人それぞれですから何とも言えないですが、そんな生活は感染して隔離されてるのと変わりません。
社会と隔離しているのですから。
ですが、どうしても移動しなければいけない人もいれば、旅行したくてウズウズしている人もいますよね。
そんな場合にオススメの機材・座席を紹介します。
ANAの国内線で用いられるB767-300(76P)です。
この中でプレミアムクラスの中央列(D列)に注目です。
左右は通路でありディスタンス確保に適した配置で隣とのトラブルや心配は無用でしょう。
さらに言えば、2Dが感染防御に於いて最優秀シートと言えます。
1Dは後方からの飛沫のリスクを完全には払拭できませんが、2Dであればその後方はバルクヘッド(壁)であり、その左右通路も飛行中はカーテンで仕切られます。
こちらはJALのB767-300(763)のファーストクラスです。
こちらもANA同様に中央列が一席独立ですので安心です。
設定は1列しかないので、最優秀オススメ座席は1Dとなり、こちらも座席の後方はカーテンで仕切られます。
続いてこちらはJALのEmbraer190(E90)のクラスJの座席です。
これもまた特徴的な1-2配列でA列ならお隣は通路ですからディスタンスも確保できます。
ファーストクラスやプレミアムクラスはちょっと高いと考えるならこの選択が有効です。
最後にJALのSAAB340B(SF3)です。
プラス1,000円のクラスJすら厳しい、節約したいと考えるならこのプロペラ機の一択です。
本件のピーチを含むLCCには残念ながらこういった特殊な座席配列はありませんし、上で挙げた機種も路線が限られているので、自由自在に機種を選択するのは難しいかもしれません。
ですが、頭の片隅に入れておいて損はありません。
まとめ
今回の件はピーチ機内で起こった事であり修行僧ではないと思われます。
ですが、航空会社ラウンジや上級座席などでは意味もなく偉ぶる人も時々見かけます。
上級会員とは単に「お得意様」なだけであり、偉くなった訳ではありません。
ましてや、面倒な客はお得意様とは言えません。
今回の件は結果として2時間以上も遅延する結果となりました。
他の乗客はただ意味もなく迷惑を被り、高頻度かつ短時間の乗り継ぎを多用する修行僧にとってはこれは大問題であります。
節度を守り、乗務員の指示に従い、定時運航の妨害になるような行動は厳に慎むべきです。
世の中は人と人です。
顰蹙を買い冷たい視線に晒されながらフライトするのではなく、可能なら現地のオススメ情報を教えてもらったり楽しい会話をしたりしながらフライトした方が何倍も楽しく思い出に残るのは言うまでもありません。
お得意様(上級会員)とは、そのサービスが気に入り高頻度で利用するからお得意様なのです。

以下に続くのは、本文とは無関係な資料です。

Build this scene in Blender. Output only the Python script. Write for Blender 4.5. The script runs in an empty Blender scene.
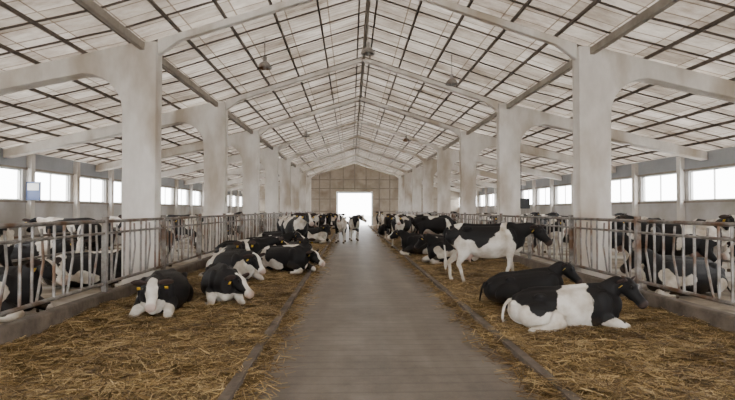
import bpy, math, random
import numpy as np
from mathutils import Vector, noise, Matrix
random.seed(7); rng=np.random.default_rng(7)
scene=bpy.context.scene
COL=scene.collection

# ------------------------------------------------------------ helpers
def mk(name,V,F,mats,smooth=False,mi=None,loc=(0,0,0)):
    me=bpy.data.meshes.new(name); me.from_pydata([tuple(v) for v in V],[],F); me.update()
    for m in mats: me.materials.append(m)
    if mi is not None: me.polygons.foreach_set('material_index',mi)
    if smooth: me.shade_smooth()
    ob=bpy.data.objects.new(name,me); COL.objects.link(ob); ob.location=loc
    return ob
def box(V,F,x0,x1,y0,y1,z0,z1):
    b=len(V)
    V+= [(x0,y0,z0),(x1,y0,z0),(x1,y1,z0),(x0,y1,z0),(x0,y0,z1),(x1,y0,z1),(x1,y1,z1),(x0,y1,z1)]
    F+= [(b,b+3,b+2,b+1),(b+4,b+5,b+6,b+7),(b,b+1,b+5,b+4),(b+1,b+2,b+6,b+5),(b+2,b+3,b+7,b+6),(b+3,b,b+4,b+7)]
def beam(V,F,a,b,w,h):
    a=Vector(a); b=Vector(b); t=(b-a).normalized()
    up=Vector((0,0,1)) if abs(t.z)<.95 else Vector((0,1,0))
    s=up.cross(t).normalized(); v=t.cross(s); k=len(V)
    for p in (a,b):
        for i,j in ((-1,-1),(1,-1),(1,1),(-1,1)): V.append(tuple(p+s*w/2*i+v*h/2*j))
    F+= [(k,k+3,k+2,k+1),(k+4,k+5,k+6,k+7),(k,k+1,k+5,k+4),(k+1,k+2,k+6,k+5),(k+2,k+3,k+7,k+6),(k+3,k,k+4,k+7)]
def cyl(V,F,a,b,r,n=8,r2=None):
    if r2 is None:r2=r
    a=Vector(a); b=Vector(b); t=(b-a).normalized()
    up=Vector((0,0,1)) if abs(t.z)<.9 else Vector((1,0,0))
    s=up.cross(t).normalized(); v=t.cross(s); k=len(V)
    for p,rr in ((a,r),(b,r2)):
        for i in range(n):
            an=2*math.pi*i/n; V.append(tuple(p+s*math.cos(an)*rr+v*math.sin(an)*rr))
    for i in range(n):
        j=(i+1)%n; F.append((k+i,k+j,k+n+j,k+n+i))
    F.append(tuple(k+i for i in range(n))[::-1]); F.append(tuple(k+n+i for i in range(n)))
def tube(V,F,pts,rad,up,n=16,sub=4):
    P=[Vector(p) for p in pts]; R=[(r,r) if not isinstance(r,tuple) else r for r in rad]
    up=Vector(up); Q=[];S=[]
    m=len(P)
    def cr(a,b,c,d,t): return 0.5*((2*b)+(c-a)*t+(2*a-5*b+4*c-d)*t*t+(3*b-a-3*c+d)*t*t*t)
    for i in range(m-1):
        a,b,c,d=P[max(i-1,0)],P[i],P[i+1],P[min(i+2,m-1)]
        ra,rb,rc,rd=R[max(i-1,0)],R[i],R[i+1],R[min(i+2,m-1)]
        for k in range(sub):
            t=k/sub
            Q.append(cr(a,b,c,d,t)); S.append((max(.004,cr(ra[0],rb[0],rc[0],rd[0],t)),max(.004,cr(ra[1],rb[1],rc[1],rd[1],t))))
    Q.append(P[-1]); S.append(R[-1]); k0=len(V)
    for i,p in enumerate(Q):
        t=(Q[min(i+1,len(Q)-1)]-Q[max(i-1,0)]).normalized()
        s=up.cross(t)
        if s.length<.05: s=Vector((0,1,0)).cross(t)
        s.normalize(); v=t.cross(s)
        for j in range(n):
            an=2*math.pi*j/n
            V.append(tuple(p+s*math.cos(an)*S[i][0]+v*math.sin(an)*S[i][1]))
    for i in range(len(Q)-1):
        for j in range(n):
            jj=(j+1)%n; F.append((k0+i*n+j,k0+i*n+jj,k0+(i+1)*n+jj,k0+(i+1)*n+j))
    F.append(tuple(k0+j for j in range(n))[::-1]); e=k0+(len(Q)-1)*n; F.append(tuple(e+j for j in range(n)))
def ell(V,F,c,r,n=14,m=9):
    k=len(V); c=Vector(c)
    V.append((c.x,c.y,c.z+r[2]))
    for i in range(1,m):
        ph=math.pi*i/m
        for j in range(n):
            th=2*math.pi*j/n
            V.append((c.x+r[0]*math.sin(ph)*math.cos(th),c.y+r[1]*math.sin(ph)*math.sin(th),c.z+r[2]*math.cos(ph)))
    V.append((c.x,c.y,c.z-r[2])); e=len(V)-1
    for j in range(n):
        jj=(j+1)%n
        F.append((k,k+1+j,k+1+jj)); F.append((e,k+1+(m-2)*n+jj,k+1+(m-2)*n+j))
        for i in range(m-2):
            F.append((k+1+i*n+j,k+1+(i+1)*n+j,k+1+(i+1)*n+jj,k+1+i*n+jj))

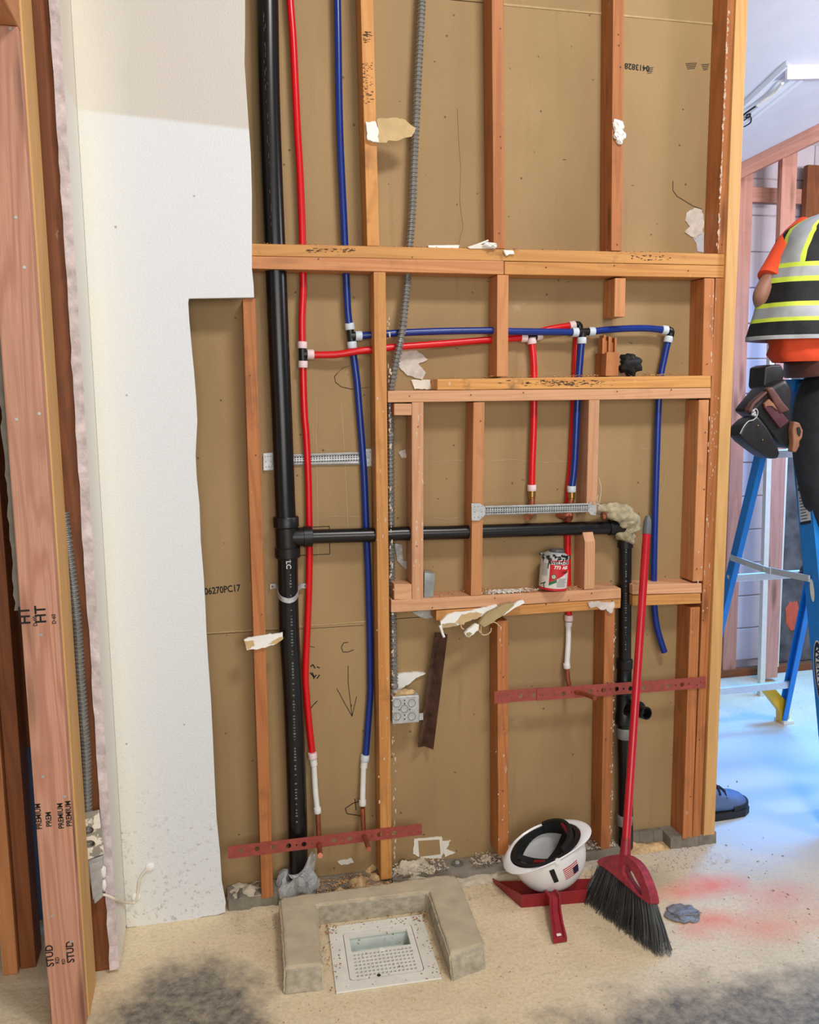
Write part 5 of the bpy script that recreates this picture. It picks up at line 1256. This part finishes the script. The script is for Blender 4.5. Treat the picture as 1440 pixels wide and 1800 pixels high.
tf(flakes('wood_shavings', lambda r_: (lambda x: V(x, r_.uniform(.002,.03), P(443+(x-.1)/1.6*835,428.5+(x-.1)/1.6*18,0).z+.001+r_.uniform(0,.004)))(r_.uniform(.12,1.65)), 260, .0026, SHAV), 'sawdust specks on the header')
tf(flakes('plaster_dust', lambda r_: V(r_.gauss(P(895,1040,0).x,.045), r_.uniform(.004,.05), P(895,1044,0).z+.002+r_.uniform(0,.004)), 420, .0042, PUTTY), 'white plaster dust on the sill plate left of the can')

# ================================================================== RIGHT-HAND ROOM
# ceiling light
cl_ = thing('ceiling_light', 'bare white ceiling light housing with dangling wires at upper right', 'light', PL(1383,143,CP-V(0,0,.1),CN))
LP_ = CP-V(0,0,.03)
La, Lb = PL(1285,209,LP_,CN), PL(1382,118,LP_,CN); Ra, Rb = PL(1285,243,LP_,CN), PL(1414,142,LP_,CN)
ENAM = plain('white_enamel',(226,232,242),.35,var=.02); vs=[]; fa=[]; prof = ((0,0),(.05,0),(.08,.35),(.42,.8),(.55,.8),(.62,.2),(.82,.25),(.86,0),(1,0),(1,.98),(0,.98))
for (l,r) in ((La,Ra),(Lb,Rb)):
    for t_,h_ in prof: vs.append(l+(r-l)*t_+V(0,0,.03)*h_)
n_ = len(prof)
for k in range(n_): fa.append((k,(k+1)%n_,n_+(k+1)%n_,n_+k))
f = MB().add(vs,fa); obj('housing', f, ENAM, cl_, smooth=.4)
e0_, e1_ = PL(1385,114,CP,CN), PL(1480,112,CP,CN); dz_ = V(0,0,-.062); f = MB(); f.hexa([e0_,e1_,e1_+dz_,e0_+dz_]+[p+V(0,.02,0) for p in (e0_,e1_,e1_+dz_,e0_+dz_)]); obj('end_panel', f, plain('end_panel_white',(228,220,222),.5,var=.02), cl_, bevel=.003)
def LW(x,y): return PL(x,y,LP_-V(0,0,.002),CN)
f = MB(); f.tube(spline([LW(*k) for k in ((1376,146),(1368,158),(1358,168),(1345,178),(1330,186),(1315,196),(1302,206))],.01),.004,6); obj('wire', f, INK, cl_, smooth=True)
f = MB(); f.tube(spline([LW(*k) for k in ((1376,145),(1362,163),(1345,176),(1330,187))],.01),.0085,8); obj('wire_sleeve', f, PUTTY, cl_, smooth=True)
f = MB(); f.tube(spline([LW(*k) for k in ((1308,212),(1319,205),(1320,215),(1308,223))],.006),.003,6); f.tube(spline([LW(*k) for k in ((1312,203),(1319,200),(1317,206),(1311,206))],.006),.004,6); obj('wire_loop', f, INK, cl_, smooth=True)

# ladder
ld = thing('step_ladder', 'blue fibreglass step ladder with aluminium rungs and yellow feet', 'ladder', (2.5,.5,0))
FL, FT = V(2.222,-.08,0), V(2.292,.40,1.80); RL, RT = V(2.262,1.0,0), V(2.322,.52,1.76); RR, RRT = V(2.785,1.0,0), V(2.70,.52,1.76); FR, FRT = V(2.84,-.08,0), V(2.73,.40,1.80)
FT, RT, RRT, FRT = FL+(FT-FL)*.94, RL+(RT-RL)*.94, RR+(RRT-RR)*.94, FR+(FRT-FR)*.94
def rail(a,b,w,h,side,nm='rail'):
    f = MB(); d = (b-a).normalized(); sx = V(1,0,0); sx = (sx-d*sx.dot(d)).normalized(); sy = d.cross(sx)
    prof = [(0,-h/2),(side*w,-h/2),(side*w,-h/2+.006),(side*.006,-h/2+.006),(side*.006,h/2-.006),(side*w,h/2-.006),(side*w,h/2),(0,h/2)]
    vs = [p+sx*u_+sy*v_ for p in (a,b) for u_,v_ in prof]; n = len(prof)
    f.add(vs,[(k,(k+1)%n,n+(k+1)%n,n+k) for k in range(n)]+[tuple(range(n-1,-1,-1)),tuple(range(n,2*n))]); return obj(nm, f, LBLUE, ld, bevel=.0015)
rail(FL,FT,.032,.088,1); rail(FR,FRT,.032,.088,-1); rail(RL,RT,.028,.048,1,'rear_rail'); rail(RR,RRT,.028,.048,-1,'rear_rail')
for z_ in (.30,.60,.90,1.20,1.50):
    t_ = z_/1.692; a_, b_ = FL+(FT-FL)*t_, FR+(FRT-FR)*t_; f = MB(); f.hexa([a_+V(.006,-.042,.0),b_+V(-.006,-.042,0),b_+V(-.006,-.042,-.03),a_+V(.006,-.042,-.03)]+[a_+V(.006,.042,0),b_+V(-.006,.042,0),b_+V(-.006,.042,-.03),a_+V(.006,.042,-.03)]); obj('step', f, ALU, ld, bevel=.002)
for z_ in (.22,.82,1.40):
    t_ = z_/1.654; a_, b_ = RL+(RT-RL)*t_, RR+(RRT-RR)*t_; f = MB(); f.beam(a_,b_,.022,.034); obj('rear_bar', f, ALU, ld, bevel=.003)
f = MB(); f.beam((FT+RT)/2+V(-.03,0,.02),(FRT+RRT)/2+V(.03,0,.02),.22,.05); obj('top_cap', f, LBLUE, ld, bevel=.006)
for s_ in (0,1):
    a_ = (FL+(FT-FL)*.5585) if s_ == 0 else (FR+(FRT-FR)*.5585); b_ = (RL+(RT-RL)*.5585) if s_ == 0 else (RR+(RRT-RR)*.5585); o_ = V(-.008 if s_ == 0 else .008,0,0)
    f = MB(); f.beam(a_+o_,(a_+b_)/2+o_+V(0,0,-.012),.006,.026); f.beam((a_+b_)/2+o_*1.6+V(0,-.03,-.012),b_+o_*1.6,.006,.026)
    for q in (a_,b_,(a_+b_)/2+V(0,.02,-.01),(a_+b_)/2+V(0,-.02,-.014)): f.lathe(q+o_*1.2,(-1 if s_ == 0 else 1,0,0),[(0,.007),(.006,.006)],10)
    obj('spreader', f, ALU, ld)
for (ft,inn) in ((RL,1),(RR,-1)):
    f = MB(); t_ = V(inn*.13,-.10,.215)*1.0; up1 = ft+(RT-RL)*.09
    f.prism([ft+V(-.02*inn,-.02,.0),ft+V(inn*.03,-.02,.0),ft+V(inn*.034,-.02,.06),ft+V(inn*.15,-.02,.20),ft+V(inn*.09,-.02,.205),ft+V(inn*-.01,-.02,.10)],(0,.045,0)); obj('foot_brace', f, YELL, ld, bevel=.004)
for ft in (FL,FR,RL,RR):
    f = MB(); f.box((ft.x-.03,ft.y-.04,0),(ft.x+.03,ft.y+.04,.018)); obj('foot_pad', f, PAPER_W, ld, bevel=.003)
d_ = (FT-FL).normalized(); 
def RLP(t_, y_): return FL+(FT-FL)*t_+V(-.0008,0,0)+(V(1,0,0).cross(d_)*-1).normalized()*y_
# maker's oval and safety label sit on the outer web of the left front rail
wn = V(-1,0,0); rs = V(0,-1,.0); rs = (rs-d_*rs.dot(d_)).normalized()
def webp(t_, a_, b_, lift): return FL+(FT-FL)*t_ + rs*b_ + d_*a_ + V(-1,0,0)*lift
def frontp(t_, a_, b_, lift):                                       # front flange face
    sx = V(1,0,0); sx = (sx-d_*sx.dot(d_)).normalized(); nf = -(d_.cross(sx)) ; nf = nf if nf.y < 0 else -nf
    return FL+(FT-FL)*t_+nf*(.044+lift)+sx*(.016+b_)+d_*a_
tW = .351
for (ra,rb_,m_,li) in ((.125,.032,PAPER_W,.0006),(.119,.029,INKN,.0012),(.098,.019,PAPER_W,.0018)):
    f = MB(); f.add([webp(tW,0,0,li)]+[webp(tW,ra*math.cos(2*PI*k/32),rb_*math.sin(2*PI*k/32),li) for k in range(32)],[(0,1+k,1+(k+1)%32) for k in range(32)]); obj('maker_oval', f, m_, ld, recalc=False)
text('lettering','WERNER',.042,None,(1,0,0),(0,1,0),INKN,ld,bend=lambda x,y: webp(tW,-x*1.12,y,.0026))
f = MB(); f.add([webp(.766,a_,b_,.0008) for a_,b_ in ((-.15,-.032),(.15,-.032),(.15,.032),(-.15,.032))],[(0,1,2,3)]); obj('safety_label', f, plain('label_silver',(206,210,216),.5), ld, recalc=False)
f = MB()
for k in range(7): f.add([webp(.766,a_,b_,.0014) for a_,b_ in ((.13-.024*k,-.028),(.141-.024*k,-.028),(.141-.024*k,.028),(.13-.024*k,.028))],[(0,1,2,3)])
for k in range(8): f.add([webp(.766,a_,b_,.0014) for a_,b_ in ((-.045-.012*k,-.026),(-.042-.012*k,-.026),(-.042-.012*k,.016-.004*(k%3)),(-.045-.012*k,.016-.004*(k%3)))],[(0,1,2,3)])
f.add([webp(.766,a_,b_,.0014) for a_,b_ in ((-.15,-.032),(-.138,-.032),(-.138,.032),(-.15,.032))],[(0,1,2,3)])
stuff(obj('label_print', f, INKN, ld, recalc=False))
f = MB(); f.add([webp(.532,0,0,.0008)]+[webp(.532,.045*math.cos(2*PI*k/20),.012*math.sin(2*PI*k/20),.0008) for k in range(20)],[(0,1+k,1+(k+1)%20) for k in range(20)]); obj('white_dab', f, PAPER_W, ld, recalc=False)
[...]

例えば、レストランなどでスタッフに盾をついて迷惑行為に及んだなら出禁であり、上級会員ではあるがもはやお得意様ではありません。
それは空の上でも同様です。
規定のフライトポイントを獲得すれば上級会員にはなれます。
しかし、多頻度利用者でも面倒を起こす客はお得意様ではなく迷惑客です。
実際、私たち修行僧はポイント獲得の為だけに利用するスタイルですから真のお得意様という存在ではないとも言えます。
私たち修行僧は、なぜ上級会員を目指すのかを常に念頭においておきたいものです。
お得意様としてのサービスを受けたいからあれば良いのですが、偉ぶる為・威張りを利かす為となるとナンセンスです。
今回の一件で、通常の旅行者はもちろん、修行僧がどう振舞うべきか、今一度それぞれの行動・言動を見返す良い機会になったのではないでしょうか。